#### Your objective
Your task is to quote the listing below exactly, beginning with its first line and ending on the line bearing "random.seed(7); RNG = np.random.default_rng(7)".

□ □ □

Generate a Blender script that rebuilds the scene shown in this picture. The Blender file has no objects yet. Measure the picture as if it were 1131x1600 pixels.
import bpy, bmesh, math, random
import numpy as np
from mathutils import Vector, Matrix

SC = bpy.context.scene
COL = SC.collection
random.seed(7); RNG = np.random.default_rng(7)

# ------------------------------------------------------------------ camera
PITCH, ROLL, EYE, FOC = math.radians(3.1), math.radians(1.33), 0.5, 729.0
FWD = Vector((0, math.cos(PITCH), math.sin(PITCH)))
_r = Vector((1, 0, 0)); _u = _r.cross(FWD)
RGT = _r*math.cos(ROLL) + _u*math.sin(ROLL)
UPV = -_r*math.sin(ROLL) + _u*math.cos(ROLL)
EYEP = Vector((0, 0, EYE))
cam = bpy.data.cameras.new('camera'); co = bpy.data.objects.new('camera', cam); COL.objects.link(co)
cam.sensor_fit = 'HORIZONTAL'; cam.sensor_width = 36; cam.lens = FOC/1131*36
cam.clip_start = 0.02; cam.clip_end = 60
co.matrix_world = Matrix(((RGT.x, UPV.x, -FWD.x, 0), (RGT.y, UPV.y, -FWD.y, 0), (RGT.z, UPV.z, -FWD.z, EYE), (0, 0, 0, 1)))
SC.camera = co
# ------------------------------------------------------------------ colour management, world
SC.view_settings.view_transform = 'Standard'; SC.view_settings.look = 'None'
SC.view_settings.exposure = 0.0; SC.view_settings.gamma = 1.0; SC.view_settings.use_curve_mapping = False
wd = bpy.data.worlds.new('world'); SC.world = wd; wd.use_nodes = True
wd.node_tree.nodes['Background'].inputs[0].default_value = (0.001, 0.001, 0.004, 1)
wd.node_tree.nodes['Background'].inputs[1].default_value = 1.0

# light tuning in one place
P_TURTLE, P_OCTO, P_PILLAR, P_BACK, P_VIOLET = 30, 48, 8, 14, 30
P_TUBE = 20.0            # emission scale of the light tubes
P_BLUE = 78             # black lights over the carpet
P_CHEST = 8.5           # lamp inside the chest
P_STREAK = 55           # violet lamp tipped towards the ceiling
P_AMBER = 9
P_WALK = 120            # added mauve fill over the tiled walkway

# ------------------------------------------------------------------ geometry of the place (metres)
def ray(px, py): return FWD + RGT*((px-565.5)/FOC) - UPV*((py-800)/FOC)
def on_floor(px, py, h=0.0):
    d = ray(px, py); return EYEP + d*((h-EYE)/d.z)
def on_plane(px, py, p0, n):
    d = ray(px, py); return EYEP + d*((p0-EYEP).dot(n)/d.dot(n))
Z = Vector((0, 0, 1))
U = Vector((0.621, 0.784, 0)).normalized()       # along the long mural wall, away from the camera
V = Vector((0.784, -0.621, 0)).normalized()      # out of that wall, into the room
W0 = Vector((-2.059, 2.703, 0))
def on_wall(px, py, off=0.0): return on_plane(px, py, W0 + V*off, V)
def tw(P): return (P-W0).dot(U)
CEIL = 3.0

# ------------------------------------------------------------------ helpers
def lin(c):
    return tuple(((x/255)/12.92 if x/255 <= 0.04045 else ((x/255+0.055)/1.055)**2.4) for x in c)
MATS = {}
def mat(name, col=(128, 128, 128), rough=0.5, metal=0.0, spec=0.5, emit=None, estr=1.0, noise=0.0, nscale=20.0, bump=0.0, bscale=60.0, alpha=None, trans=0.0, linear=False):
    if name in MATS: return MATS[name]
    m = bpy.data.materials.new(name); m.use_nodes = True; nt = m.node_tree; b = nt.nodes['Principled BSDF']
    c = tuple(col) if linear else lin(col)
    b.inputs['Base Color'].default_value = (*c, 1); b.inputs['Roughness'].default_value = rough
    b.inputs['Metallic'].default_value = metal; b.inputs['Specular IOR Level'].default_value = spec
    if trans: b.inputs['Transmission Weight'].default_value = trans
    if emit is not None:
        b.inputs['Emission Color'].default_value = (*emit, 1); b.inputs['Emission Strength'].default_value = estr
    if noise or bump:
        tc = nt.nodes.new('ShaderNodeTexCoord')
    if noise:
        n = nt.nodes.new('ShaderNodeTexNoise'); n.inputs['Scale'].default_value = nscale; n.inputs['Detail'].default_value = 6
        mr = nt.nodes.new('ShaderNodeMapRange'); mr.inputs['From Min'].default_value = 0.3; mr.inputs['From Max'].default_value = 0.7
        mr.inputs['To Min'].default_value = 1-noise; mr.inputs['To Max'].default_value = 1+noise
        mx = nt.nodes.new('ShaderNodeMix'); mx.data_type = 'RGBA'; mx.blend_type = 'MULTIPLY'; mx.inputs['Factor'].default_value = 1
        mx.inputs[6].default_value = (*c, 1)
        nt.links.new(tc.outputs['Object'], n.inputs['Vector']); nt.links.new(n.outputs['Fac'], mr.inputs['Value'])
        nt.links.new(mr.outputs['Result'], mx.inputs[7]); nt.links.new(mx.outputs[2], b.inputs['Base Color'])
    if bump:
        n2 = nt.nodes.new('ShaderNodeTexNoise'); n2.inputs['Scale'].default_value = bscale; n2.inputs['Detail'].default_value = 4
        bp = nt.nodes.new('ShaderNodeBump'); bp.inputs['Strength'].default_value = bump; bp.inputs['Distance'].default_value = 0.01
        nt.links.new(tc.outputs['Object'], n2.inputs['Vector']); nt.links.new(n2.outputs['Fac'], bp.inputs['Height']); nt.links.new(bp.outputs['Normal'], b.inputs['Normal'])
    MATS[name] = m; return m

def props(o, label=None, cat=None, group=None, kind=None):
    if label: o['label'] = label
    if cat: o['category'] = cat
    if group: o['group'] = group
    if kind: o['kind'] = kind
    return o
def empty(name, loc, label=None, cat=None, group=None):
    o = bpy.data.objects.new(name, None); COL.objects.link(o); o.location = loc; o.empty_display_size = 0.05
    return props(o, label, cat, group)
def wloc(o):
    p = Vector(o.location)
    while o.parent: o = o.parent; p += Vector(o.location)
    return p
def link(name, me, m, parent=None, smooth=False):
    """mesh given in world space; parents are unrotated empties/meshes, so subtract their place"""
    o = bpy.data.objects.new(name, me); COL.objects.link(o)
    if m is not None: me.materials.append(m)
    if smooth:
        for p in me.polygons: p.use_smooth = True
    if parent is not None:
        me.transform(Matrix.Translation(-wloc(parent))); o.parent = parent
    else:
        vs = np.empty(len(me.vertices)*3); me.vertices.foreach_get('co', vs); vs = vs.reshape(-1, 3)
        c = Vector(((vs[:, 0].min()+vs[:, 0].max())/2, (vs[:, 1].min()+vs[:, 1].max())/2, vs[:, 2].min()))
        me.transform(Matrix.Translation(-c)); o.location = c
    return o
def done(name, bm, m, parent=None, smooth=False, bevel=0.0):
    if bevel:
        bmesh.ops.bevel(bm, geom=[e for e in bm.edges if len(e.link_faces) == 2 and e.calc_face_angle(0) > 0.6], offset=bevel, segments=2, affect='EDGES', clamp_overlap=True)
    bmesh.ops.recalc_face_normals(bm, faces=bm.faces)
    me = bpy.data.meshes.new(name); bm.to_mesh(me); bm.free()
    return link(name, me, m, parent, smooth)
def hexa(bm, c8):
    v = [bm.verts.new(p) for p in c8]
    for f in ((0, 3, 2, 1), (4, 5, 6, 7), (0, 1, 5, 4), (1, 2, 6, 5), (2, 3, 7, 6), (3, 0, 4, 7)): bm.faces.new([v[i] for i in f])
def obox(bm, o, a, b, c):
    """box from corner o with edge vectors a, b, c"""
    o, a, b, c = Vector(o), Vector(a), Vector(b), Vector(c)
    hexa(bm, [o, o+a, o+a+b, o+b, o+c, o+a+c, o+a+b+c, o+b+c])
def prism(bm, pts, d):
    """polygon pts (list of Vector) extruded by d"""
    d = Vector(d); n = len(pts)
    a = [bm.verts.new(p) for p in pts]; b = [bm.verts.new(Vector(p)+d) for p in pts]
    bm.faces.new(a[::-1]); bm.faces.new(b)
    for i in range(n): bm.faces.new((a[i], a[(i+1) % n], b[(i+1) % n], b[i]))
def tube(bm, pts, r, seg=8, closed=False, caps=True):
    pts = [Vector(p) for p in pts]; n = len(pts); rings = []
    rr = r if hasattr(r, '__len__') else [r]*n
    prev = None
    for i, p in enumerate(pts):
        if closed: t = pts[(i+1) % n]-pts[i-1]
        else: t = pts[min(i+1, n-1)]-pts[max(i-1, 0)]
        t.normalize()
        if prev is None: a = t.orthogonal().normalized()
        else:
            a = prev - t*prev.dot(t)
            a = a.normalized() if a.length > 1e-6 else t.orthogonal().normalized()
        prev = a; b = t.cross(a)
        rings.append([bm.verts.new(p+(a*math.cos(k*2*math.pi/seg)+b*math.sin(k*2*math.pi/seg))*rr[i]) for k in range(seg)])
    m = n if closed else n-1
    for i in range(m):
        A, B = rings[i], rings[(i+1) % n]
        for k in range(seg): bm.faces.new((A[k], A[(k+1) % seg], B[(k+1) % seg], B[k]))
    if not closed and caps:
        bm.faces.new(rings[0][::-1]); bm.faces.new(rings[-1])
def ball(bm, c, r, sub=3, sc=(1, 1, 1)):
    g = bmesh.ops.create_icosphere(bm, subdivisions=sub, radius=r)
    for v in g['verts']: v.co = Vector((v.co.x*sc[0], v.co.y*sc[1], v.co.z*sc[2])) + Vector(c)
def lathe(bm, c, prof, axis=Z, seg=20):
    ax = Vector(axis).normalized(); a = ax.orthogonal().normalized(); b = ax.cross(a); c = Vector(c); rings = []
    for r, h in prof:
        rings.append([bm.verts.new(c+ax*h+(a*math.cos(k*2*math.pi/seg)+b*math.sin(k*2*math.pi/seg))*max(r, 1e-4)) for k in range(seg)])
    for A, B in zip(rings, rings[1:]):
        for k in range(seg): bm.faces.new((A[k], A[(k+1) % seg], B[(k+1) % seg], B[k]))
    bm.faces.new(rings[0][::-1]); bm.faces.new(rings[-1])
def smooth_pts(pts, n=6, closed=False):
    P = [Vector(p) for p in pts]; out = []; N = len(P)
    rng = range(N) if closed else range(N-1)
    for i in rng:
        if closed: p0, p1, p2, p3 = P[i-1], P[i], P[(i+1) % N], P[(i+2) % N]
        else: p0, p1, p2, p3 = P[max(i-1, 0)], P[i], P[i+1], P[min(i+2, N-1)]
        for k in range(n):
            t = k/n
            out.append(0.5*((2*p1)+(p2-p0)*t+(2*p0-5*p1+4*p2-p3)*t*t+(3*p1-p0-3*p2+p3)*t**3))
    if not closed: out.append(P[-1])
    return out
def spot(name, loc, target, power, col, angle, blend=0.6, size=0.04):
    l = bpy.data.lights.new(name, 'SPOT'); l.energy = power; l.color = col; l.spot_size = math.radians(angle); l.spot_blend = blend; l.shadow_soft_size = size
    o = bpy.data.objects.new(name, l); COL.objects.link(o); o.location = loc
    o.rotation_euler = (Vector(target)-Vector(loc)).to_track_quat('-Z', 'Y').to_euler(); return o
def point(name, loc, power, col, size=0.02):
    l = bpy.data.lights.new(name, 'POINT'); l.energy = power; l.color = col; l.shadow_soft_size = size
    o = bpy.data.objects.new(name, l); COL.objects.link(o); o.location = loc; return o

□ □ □

#### Solution to this exercise
Generate a Blender script that rebuilds the scene shown in this picture. The Blender file has no objects yet. Measure the picture as if it were 1131x1600 pixels.
import bpy, bmesh, math, random
import numpy as np
from mathutils import Vector, Matrix

SC = bpy.context.scene
COL = SC.collection
random.seed(7); RNG = np.random.default_rng(7)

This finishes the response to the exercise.